YOUR INSTRUCTIONS: Repeat exactly and only the lines from the line containing "Continue the Blender" through the line containing "rack('brass_clothing_rack', L8, Lr, 1.643, 0.0165, 0.0125, 0.22)", both included.

RECORDS FOR THE EXERCISE:
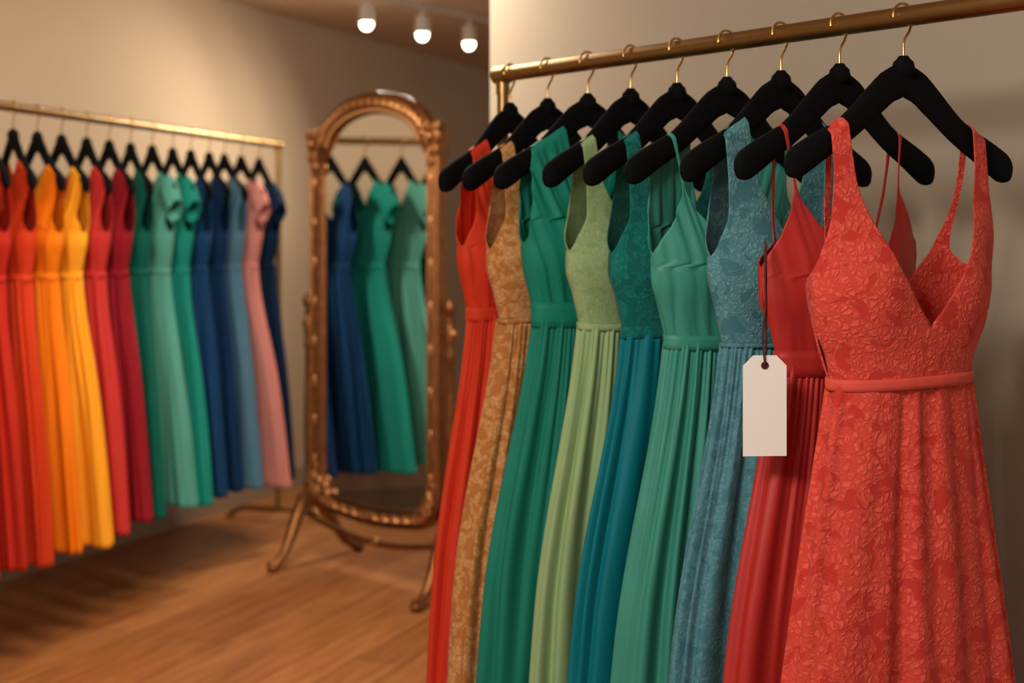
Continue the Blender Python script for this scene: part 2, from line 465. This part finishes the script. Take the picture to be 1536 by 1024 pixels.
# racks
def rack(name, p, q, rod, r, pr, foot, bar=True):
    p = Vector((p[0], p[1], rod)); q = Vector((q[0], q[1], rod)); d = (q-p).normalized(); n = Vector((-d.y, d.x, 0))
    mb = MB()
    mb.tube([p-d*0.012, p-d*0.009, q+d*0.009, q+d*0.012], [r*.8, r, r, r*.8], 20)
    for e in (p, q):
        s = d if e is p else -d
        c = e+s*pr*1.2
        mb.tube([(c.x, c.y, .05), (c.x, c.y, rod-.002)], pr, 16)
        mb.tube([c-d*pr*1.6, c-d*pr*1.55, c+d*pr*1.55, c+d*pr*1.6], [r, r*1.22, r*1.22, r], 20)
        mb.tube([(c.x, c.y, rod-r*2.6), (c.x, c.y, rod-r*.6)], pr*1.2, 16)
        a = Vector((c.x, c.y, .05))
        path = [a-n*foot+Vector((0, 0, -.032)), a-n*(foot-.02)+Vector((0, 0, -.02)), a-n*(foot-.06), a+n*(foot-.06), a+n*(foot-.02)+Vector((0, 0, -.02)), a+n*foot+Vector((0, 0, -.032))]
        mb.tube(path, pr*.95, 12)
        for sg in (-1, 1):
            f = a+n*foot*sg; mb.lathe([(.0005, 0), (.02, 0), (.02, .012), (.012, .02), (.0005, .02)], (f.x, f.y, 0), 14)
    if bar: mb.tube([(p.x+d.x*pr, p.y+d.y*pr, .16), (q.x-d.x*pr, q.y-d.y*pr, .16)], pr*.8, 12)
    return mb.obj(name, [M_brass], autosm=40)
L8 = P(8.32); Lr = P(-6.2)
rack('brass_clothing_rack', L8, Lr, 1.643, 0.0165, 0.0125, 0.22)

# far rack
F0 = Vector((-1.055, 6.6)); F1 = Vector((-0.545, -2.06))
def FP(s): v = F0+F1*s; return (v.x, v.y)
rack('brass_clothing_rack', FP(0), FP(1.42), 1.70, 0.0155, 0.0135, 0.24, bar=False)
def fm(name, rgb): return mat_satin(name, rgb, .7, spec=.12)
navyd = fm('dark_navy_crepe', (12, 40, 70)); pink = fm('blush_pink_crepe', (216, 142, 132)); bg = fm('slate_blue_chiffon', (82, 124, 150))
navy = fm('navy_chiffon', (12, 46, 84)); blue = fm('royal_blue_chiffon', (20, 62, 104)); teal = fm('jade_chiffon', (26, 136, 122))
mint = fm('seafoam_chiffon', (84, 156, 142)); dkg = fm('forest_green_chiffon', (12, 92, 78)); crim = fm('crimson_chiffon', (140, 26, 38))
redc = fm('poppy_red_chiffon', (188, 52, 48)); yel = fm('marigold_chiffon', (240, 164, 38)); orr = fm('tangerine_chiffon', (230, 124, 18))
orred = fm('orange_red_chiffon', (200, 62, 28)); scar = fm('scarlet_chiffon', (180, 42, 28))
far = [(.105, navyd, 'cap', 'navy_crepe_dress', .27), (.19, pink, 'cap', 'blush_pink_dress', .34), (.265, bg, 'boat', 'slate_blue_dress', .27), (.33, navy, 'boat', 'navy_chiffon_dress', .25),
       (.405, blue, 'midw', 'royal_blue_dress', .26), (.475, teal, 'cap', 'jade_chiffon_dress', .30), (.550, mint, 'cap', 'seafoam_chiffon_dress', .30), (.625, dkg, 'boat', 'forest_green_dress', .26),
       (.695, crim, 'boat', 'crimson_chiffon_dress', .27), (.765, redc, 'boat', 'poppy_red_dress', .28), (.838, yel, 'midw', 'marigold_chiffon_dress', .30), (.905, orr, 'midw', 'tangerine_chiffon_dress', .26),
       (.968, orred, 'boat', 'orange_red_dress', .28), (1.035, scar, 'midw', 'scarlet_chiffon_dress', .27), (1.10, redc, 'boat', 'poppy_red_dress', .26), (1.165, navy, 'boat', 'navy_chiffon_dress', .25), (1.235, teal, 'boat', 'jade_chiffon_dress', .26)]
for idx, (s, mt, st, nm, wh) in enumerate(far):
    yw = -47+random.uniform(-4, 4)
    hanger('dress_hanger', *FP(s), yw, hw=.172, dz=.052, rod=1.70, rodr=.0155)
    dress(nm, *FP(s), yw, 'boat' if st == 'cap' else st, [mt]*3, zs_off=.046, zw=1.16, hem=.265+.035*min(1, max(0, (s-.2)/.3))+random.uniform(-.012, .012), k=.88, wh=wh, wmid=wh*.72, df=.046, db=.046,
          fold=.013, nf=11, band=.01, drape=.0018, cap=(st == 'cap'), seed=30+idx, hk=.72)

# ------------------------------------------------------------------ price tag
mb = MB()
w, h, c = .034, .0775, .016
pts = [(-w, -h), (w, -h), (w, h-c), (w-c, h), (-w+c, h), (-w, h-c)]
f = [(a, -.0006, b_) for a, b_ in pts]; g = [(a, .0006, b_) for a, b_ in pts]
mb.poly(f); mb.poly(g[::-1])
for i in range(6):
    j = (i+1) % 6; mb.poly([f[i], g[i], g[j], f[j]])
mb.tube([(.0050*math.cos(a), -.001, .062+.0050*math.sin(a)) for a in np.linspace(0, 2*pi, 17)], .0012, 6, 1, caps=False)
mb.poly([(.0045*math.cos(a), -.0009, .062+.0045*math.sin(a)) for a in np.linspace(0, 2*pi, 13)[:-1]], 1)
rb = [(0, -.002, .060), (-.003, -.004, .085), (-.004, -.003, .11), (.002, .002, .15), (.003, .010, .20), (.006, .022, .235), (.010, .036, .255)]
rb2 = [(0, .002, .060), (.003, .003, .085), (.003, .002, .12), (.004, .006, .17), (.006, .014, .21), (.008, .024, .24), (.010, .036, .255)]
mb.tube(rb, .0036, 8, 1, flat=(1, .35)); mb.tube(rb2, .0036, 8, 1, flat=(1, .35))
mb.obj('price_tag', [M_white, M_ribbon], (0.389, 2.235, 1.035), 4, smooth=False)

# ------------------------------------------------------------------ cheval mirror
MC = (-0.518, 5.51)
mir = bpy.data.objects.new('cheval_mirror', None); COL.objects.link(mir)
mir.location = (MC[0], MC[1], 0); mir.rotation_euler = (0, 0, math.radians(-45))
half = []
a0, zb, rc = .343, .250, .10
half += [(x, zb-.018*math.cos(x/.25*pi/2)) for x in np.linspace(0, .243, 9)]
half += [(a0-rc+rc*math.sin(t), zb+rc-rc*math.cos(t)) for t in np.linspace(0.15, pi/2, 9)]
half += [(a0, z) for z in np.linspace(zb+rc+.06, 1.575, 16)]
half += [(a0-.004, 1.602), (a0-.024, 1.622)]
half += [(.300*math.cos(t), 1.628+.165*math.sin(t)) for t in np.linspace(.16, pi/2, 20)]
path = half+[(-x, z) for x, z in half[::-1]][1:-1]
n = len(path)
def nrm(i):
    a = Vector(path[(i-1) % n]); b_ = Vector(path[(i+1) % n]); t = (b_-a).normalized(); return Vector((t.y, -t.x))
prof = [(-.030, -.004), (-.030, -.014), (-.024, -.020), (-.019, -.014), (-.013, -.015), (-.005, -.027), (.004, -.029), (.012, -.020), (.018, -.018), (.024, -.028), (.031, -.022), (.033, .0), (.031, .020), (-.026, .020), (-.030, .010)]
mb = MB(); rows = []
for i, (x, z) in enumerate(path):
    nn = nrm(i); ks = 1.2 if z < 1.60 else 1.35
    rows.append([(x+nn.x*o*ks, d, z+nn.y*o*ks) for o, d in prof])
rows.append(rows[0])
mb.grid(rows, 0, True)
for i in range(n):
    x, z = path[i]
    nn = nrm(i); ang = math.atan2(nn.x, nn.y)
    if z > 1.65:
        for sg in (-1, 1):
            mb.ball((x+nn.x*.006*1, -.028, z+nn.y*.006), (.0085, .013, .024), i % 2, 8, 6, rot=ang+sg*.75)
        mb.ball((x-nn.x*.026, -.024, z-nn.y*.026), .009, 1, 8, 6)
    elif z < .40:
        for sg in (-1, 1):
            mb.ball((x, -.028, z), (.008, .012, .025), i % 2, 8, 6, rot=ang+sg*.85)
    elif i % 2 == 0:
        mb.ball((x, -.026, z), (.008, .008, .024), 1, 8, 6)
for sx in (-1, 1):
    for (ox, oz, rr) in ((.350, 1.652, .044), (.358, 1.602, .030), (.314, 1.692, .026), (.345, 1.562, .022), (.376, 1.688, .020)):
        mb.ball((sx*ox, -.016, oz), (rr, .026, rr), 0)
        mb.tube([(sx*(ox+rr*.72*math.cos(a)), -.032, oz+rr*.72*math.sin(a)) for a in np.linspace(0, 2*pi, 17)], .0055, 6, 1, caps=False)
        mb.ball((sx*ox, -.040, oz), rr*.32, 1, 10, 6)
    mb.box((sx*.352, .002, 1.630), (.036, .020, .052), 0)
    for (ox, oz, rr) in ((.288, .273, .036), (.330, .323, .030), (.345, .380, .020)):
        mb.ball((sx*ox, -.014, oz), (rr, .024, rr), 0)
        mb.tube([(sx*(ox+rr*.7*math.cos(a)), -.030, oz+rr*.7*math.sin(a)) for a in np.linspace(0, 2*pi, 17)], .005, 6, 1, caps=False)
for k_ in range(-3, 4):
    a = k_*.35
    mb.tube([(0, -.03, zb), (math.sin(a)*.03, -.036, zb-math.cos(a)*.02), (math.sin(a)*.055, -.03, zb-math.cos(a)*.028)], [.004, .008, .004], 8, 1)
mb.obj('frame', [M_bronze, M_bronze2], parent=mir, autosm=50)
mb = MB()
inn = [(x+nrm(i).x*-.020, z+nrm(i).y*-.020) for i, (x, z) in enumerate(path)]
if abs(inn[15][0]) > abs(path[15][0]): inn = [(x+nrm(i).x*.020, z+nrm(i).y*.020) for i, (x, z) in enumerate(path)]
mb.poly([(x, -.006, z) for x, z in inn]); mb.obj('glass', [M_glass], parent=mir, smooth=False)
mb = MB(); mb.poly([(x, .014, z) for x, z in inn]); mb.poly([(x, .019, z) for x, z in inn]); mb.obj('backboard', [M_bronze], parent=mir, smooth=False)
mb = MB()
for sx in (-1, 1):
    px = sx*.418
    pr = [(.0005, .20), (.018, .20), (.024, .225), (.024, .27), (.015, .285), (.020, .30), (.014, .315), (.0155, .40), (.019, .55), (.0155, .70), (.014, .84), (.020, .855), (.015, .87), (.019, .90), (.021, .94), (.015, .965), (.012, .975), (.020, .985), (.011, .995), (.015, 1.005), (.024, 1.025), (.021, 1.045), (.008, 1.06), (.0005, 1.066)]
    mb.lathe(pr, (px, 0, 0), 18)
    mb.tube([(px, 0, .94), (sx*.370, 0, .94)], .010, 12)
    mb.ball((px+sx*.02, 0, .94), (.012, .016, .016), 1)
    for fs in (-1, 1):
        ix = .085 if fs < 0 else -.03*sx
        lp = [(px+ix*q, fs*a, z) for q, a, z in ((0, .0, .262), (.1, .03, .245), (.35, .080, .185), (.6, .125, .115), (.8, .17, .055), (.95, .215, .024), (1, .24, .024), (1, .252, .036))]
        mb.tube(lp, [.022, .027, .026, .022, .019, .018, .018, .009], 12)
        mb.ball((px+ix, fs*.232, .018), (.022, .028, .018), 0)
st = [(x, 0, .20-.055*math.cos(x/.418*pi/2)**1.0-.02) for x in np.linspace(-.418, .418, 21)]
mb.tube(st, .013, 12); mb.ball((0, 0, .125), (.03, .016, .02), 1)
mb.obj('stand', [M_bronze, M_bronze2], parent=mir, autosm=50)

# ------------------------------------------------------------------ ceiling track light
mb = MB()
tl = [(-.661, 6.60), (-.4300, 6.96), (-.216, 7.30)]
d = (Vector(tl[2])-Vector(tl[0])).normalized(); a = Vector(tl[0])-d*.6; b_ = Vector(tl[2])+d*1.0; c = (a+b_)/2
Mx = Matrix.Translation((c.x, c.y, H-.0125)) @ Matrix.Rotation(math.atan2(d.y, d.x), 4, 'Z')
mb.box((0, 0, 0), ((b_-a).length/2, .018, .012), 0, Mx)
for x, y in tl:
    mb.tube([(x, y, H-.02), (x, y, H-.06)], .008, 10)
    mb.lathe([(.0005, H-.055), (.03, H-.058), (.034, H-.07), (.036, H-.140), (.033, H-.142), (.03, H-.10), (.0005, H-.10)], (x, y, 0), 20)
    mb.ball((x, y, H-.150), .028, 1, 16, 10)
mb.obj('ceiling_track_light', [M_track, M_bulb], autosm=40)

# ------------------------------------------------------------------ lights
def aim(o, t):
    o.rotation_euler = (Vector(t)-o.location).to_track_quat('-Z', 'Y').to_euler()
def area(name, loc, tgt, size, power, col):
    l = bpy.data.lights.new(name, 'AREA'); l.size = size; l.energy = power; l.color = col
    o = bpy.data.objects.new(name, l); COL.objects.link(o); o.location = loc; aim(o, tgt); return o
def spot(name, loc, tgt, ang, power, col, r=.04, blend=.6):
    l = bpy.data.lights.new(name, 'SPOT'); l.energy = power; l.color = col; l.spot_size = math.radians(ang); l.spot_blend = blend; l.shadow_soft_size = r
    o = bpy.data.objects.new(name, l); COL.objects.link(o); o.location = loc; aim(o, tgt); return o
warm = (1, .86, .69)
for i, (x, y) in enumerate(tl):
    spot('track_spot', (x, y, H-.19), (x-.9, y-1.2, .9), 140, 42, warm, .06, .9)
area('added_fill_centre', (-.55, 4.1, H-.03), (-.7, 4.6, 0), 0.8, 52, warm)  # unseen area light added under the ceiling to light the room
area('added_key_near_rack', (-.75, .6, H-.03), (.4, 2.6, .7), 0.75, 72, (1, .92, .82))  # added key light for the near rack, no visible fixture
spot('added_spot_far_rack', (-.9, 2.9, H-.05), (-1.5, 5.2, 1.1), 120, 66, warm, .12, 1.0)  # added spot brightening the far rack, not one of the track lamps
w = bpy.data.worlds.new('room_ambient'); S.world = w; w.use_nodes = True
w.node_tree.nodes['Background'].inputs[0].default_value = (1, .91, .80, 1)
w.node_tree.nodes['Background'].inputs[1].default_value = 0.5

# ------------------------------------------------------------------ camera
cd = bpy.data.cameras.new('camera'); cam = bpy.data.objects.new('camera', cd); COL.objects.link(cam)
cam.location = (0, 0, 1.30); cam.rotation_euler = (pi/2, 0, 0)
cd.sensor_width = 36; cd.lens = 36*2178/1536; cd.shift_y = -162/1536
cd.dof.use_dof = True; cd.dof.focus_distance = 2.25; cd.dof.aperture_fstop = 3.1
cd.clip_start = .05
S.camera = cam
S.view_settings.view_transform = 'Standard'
==
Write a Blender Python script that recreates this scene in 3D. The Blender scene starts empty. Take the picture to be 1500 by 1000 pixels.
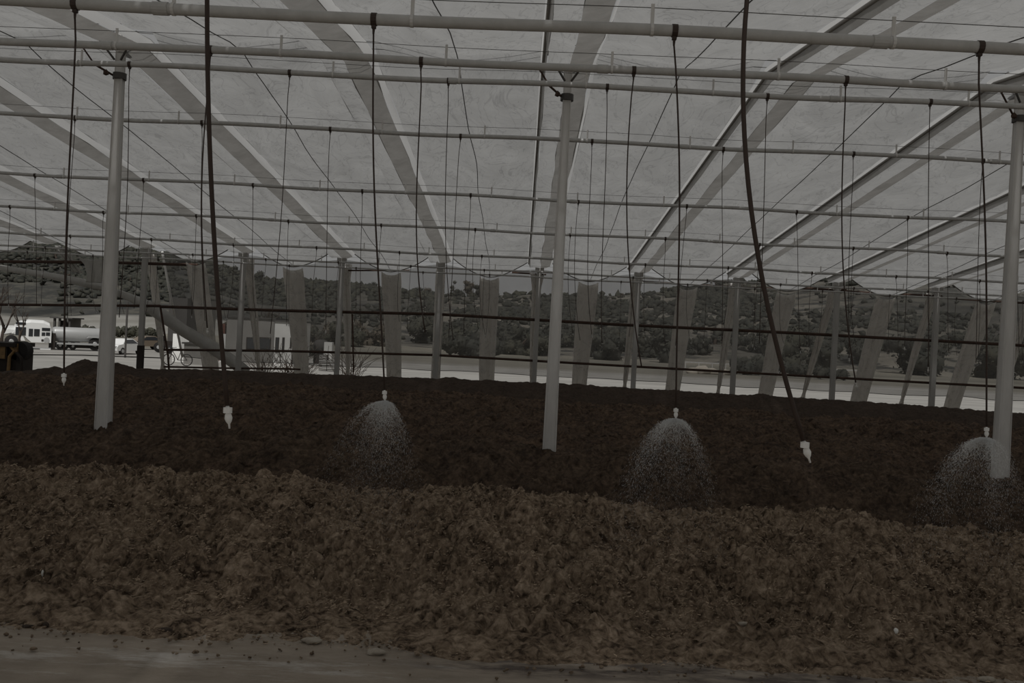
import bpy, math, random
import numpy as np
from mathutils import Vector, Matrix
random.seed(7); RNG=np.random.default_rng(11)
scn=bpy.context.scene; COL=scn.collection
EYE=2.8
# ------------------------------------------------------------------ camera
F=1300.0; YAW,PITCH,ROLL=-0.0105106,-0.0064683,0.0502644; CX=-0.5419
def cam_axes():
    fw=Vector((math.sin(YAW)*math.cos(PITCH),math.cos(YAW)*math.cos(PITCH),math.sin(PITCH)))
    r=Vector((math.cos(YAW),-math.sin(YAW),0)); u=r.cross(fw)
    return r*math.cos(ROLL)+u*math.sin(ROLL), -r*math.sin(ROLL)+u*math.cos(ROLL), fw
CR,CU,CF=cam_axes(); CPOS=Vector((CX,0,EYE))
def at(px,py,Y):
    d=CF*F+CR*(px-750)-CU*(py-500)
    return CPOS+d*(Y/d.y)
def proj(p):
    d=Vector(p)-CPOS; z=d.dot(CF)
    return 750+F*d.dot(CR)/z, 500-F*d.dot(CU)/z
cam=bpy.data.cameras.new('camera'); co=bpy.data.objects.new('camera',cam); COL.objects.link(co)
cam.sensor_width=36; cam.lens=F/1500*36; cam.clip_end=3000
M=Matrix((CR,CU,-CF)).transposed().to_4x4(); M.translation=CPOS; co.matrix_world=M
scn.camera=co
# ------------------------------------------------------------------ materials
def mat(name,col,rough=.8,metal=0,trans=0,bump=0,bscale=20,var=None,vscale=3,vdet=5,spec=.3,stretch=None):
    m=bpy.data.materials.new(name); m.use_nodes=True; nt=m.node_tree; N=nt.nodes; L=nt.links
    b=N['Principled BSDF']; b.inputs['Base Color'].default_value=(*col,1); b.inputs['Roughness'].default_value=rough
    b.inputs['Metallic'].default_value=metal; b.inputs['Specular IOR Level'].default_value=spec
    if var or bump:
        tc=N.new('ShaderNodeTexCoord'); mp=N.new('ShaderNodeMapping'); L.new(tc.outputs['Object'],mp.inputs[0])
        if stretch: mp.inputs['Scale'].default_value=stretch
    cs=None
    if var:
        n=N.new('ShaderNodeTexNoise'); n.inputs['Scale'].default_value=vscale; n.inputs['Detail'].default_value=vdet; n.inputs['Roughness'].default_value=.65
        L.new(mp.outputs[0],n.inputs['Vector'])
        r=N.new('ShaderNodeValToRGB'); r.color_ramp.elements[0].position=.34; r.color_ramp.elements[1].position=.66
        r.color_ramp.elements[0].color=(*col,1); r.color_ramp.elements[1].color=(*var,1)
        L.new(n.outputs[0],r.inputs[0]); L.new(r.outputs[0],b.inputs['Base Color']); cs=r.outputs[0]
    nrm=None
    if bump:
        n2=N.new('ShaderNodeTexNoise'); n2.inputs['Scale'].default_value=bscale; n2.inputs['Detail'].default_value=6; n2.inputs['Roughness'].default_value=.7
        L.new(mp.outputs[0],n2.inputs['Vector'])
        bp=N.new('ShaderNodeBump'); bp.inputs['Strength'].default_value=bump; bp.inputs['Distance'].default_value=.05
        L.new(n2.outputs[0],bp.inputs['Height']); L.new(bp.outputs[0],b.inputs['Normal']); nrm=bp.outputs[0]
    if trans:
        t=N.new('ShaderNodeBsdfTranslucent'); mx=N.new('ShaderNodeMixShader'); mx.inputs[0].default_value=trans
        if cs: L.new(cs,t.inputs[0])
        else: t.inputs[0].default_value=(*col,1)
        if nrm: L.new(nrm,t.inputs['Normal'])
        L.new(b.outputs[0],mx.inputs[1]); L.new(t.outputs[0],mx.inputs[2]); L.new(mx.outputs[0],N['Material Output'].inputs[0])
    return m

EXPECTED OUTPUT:
Continue the Blender Python script for this scene: part 2, from line 465. This part finishes the script. Take the picture to be 1536 by 1024 pixels.
# racks
def rack(name, p, q, rod, r, pr, foot, bar=True):
    p = Vector((p[0], p[1], rod)); q = Vector((q[0], q[1], rod)); d = (q-p).normalized(); n = Vector((-d.y, d.x, 0))
    mb = MB()
    mb.tube([p-d*0.012, p-d*0.009, q+d*0.009, q+d*0.012], [r*.8, r, r, r*.8], 20)
    for e in (p, q):
        s = d if e is p else -d
        c = e+s*pr*1.2
        mb.tube([(c.x, c.y, .05), (c.x, c.y, rod-.002)], pr, 16)
        mb.tube([c-d*pr*1.6, c-d*pr*1.55, c+d*pr*1.55, c+d*pr*1.6], [r, r*1.22, r*1.22, r], 20)
        mb.tube([(c.x, c.y, rod-r*2.6), (c.x, c.y, rod-r*.6)], pr*1.2, 16)
        a = Vector((c.x, c.y, .05))
        path = [a-n*foot+Vector((0, 0, -.032)), a-n*(foot-.02)+Vector((0, 0, -.02)), a-n*(foot-.06), a+n*(foot-.06), a+n*(foot-.02)+Vector((0, 0, -.02)), a+n*foot+Vector((0, 0, -.032))]
        mb.tube(path, pr*.95, 12)
        for sg in (-1, 1):
            f = a+n*foot*sg; mb.lathe([(.0005, 0), (.02, 0), (.02, .012), (.012, .02), (.0005, .02)], (f.x, f.y, 0), 14)
    if bar: mb.tube([(p.x+d.x*pr, p.y+d.y*pr, .16), (q.x-d.x*pr, q.y-d.y*pr, .16)], pr*.8, 12)
    return mb.obj(name, [M_brass], autosm=40)
L8 = P(8.32); Lr = P(-6.2)
rack('brass_clothing_rack', L8, Lr, 1.643, 0.0165, 0.0125, 0.22)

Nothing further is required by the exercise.